Veränderung, so beschreibt es das Buch anschaulich, ist schon lange Teil des Judentums. So gibt es zum Beispiel keine Tieropfer mehr, keine Kapitalstrafen, keine Vielehe, keine Sklaverei. Das liberale Judentum aber geht bewusst zusätzliche Schritte der Veränderung: Frauen können das Rabbinat ausüben und Kantorin sein, die Trennung von Männern und Frauen in der Synagoge ist aufgehoben, eine Scheidung hängt nicht mehr vom Ausstellen eines Scheidungsbriefes durch den Mann ab, Mädchen werden Bat Mitzwa genauso wie Jungen Bar Mitzwa.

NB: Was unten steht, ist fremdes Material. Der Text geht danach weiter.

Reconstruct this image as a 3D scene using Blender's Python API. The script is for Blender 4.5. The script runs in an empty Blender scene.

„Die Reformbewegung in Mitteleuropa vererbt dem liberalen Judentum eine Pionierrolle“, heißt es an einer Stelle des Buches. Wir erfahren vieles über Persönlichkeiten des progressiven Judentums seit dem 18. Jahrhundert: Israel Jacobson zum Beispiel, Abraham Geiger, Ludwig Philippson, Leo Baeck oder Regina Jonas, die 1935 die erste Rabbinerin in Deutschland und weltweit wurde. Sie alle legten neben der Kenntnis des Hebräischen auch Wert auf die gesprochene Landessprache und förderten moderne Bibelübersetzungen.

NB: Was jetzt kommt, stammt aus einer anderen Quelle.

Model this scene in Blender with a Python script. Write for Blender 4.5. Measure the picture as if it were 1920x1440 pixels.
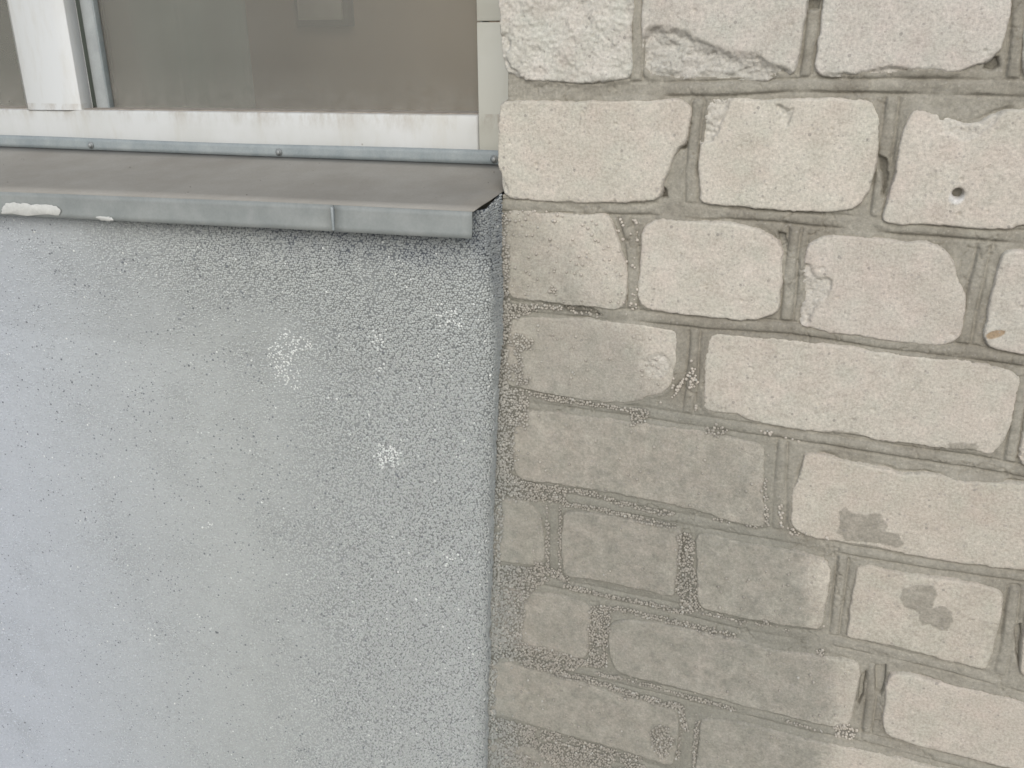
import bpy, math
import numpy as np
from mathutils import Matrix, Vector

for o in list(bpy.data.objects):
    bpy.data.objects.remove(o)
scene = bpy.context.scene
col = scene.collection
R = math.radians

# ------------------------------------------------------------------ camera, sky, sun, exposure
EYE = 1.45                       # metres above the pavement; wall face is the plane y = 0
DIST = 0.80                      # camera to wall face
def cam_basis(pitch, yaw, roll):
    def tow(x, y, f):
        c, s = math.cos(roll), math.sin(roll)
        x, y = c*x - s*y, s*x + c*y
        fw = math.cos(pitch)*f + y*math.sin(pitch)
        up = -math.sin(pitch)*f + y*math.cos(pitch)
        return Vector((math.cos(yaw)*x + math.sin(yaw)*fw, -math.sin(yaw)*x + math.cos(yaw)*fw, up))
    return tow(1, 0, 0), tow(0, 1, 0), tow(0, 0, 1)
cr, cu, cf = cam_basis(R(21.1286), R(-20.7590), R(-0.4593))
cd = bpy.data.cameras.new('camera'); cam = bpy.data.objects.new('camera', cd); col.objects.link(cam)
cam.matrix_world = Matrix(((cr.x, cu.x, -cf.x, 0.0), (cr.y, cu.y, -cf.y, -DIST), (cr.z, cu.z, -cf.z, EYE), (0, 0, 0, 1)))
cd.sensor_width = 36.0; cd.lens = 32.17; cd.clip_start = 0.01; cd.clip_end = 500
scene.camera = cam
scene.render.resolution_x = 1024; scene.render.resolution_y = 768

SUN_EL, SUN_AZ = R(25), R(-78)    # azimuth of the sun seen from above, measured from +X: in front of the wall, to the left
w = bpy.data.worlds.new('World'); scene.world = w; w.use_nodes = True
nt = w.node_tree; bg = nt.nodes['Background']
sky = nt.nodes.new('ShaderNodeTexSky'); sky.sky_type = 'NISHITA'; sky.sun_disc = False
sky.sun_elevation = SUN_EL; sky.sun_rotation = R(90) - SUN_AZ
sky.air_density = 1.0; sky.dust_density = 1.0; sky.ozone_density = 1.0
nt.links.new(sky.outputs[0], bg.inputs[0]); bg.inputs[1].default_value = 0.055
sd = bpy.data.lights.new('sun', 'SUN'); sd.energy = 1.5; sd.angle = R(60); sd.color = (1.0, 0.973, 0.925)
so = bpy.data.objects.new('sun', sd); col.objects.link(so)
sv = Vector((math.cos(SUN_EL)*math.cos(SUN_AZ), math.cos(SUN_EL)*math.sin(SUN_AZ), math.sin(SUN_EL)))
so.rotation_euler = sv.to_track_quat('Z', 'Y').to_euler(); so.location = sv*6 + Vector((0, 0, EYE))
vs = scene.view_settings; vs.view_transform = 'Standard'; vs.look = 'None'; vs.gamma = 1; vs.use_curve_mapping = False
vs.exposure = 1.29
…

In einem weiteren Teil des Buches stellt sich uns mit aktuellen Fotos und Texten das heutige religiöse Leben in den progressiven Gemeinden Deutschlands vor. Die Liberale Jüdische Gemeinde Hannover ist mit rund 800 Mitgliedern derzeit die größte dieser Gemeinden!

Herausgeber Prof. Dr. Dr. Walter Homolka ist Rabbiner und Vorsitzender der Union Progressiver Juden in Deutschland. Sein Einsatz über Jahrzehnte hinweg trug maßgeblich zur Institutionalisierung des liberalen Judentums in Deutschland bei. Er lehrt an der School of Jewish Theology der Universität Potsdam und ist Gründer und Direktor des seit 1999 bestehenden Abraham Geiger Kollegs in Berlin, an dem liberale Rabbinerinnen und Rabiner sowie Kantorinnen und Kantoren ausbildet werden. Mitherausgeber Hartmut Bomhoff ist Wissenschaftlicher Mitarbeiter an der School of Jewish Theology sowie Redakteur der Zeitschrift Jewish Voice from Germany. Heinz-Peter Katlewski ist Autor und Journalist, unter anderem mit dem Arbeitsschwerpunkt Geschichte und Gegenwart des liberalen Judentums. Das Buch ist schön gestaltet und -auch ohne Vorkenntnisse – sehr gut lesbar.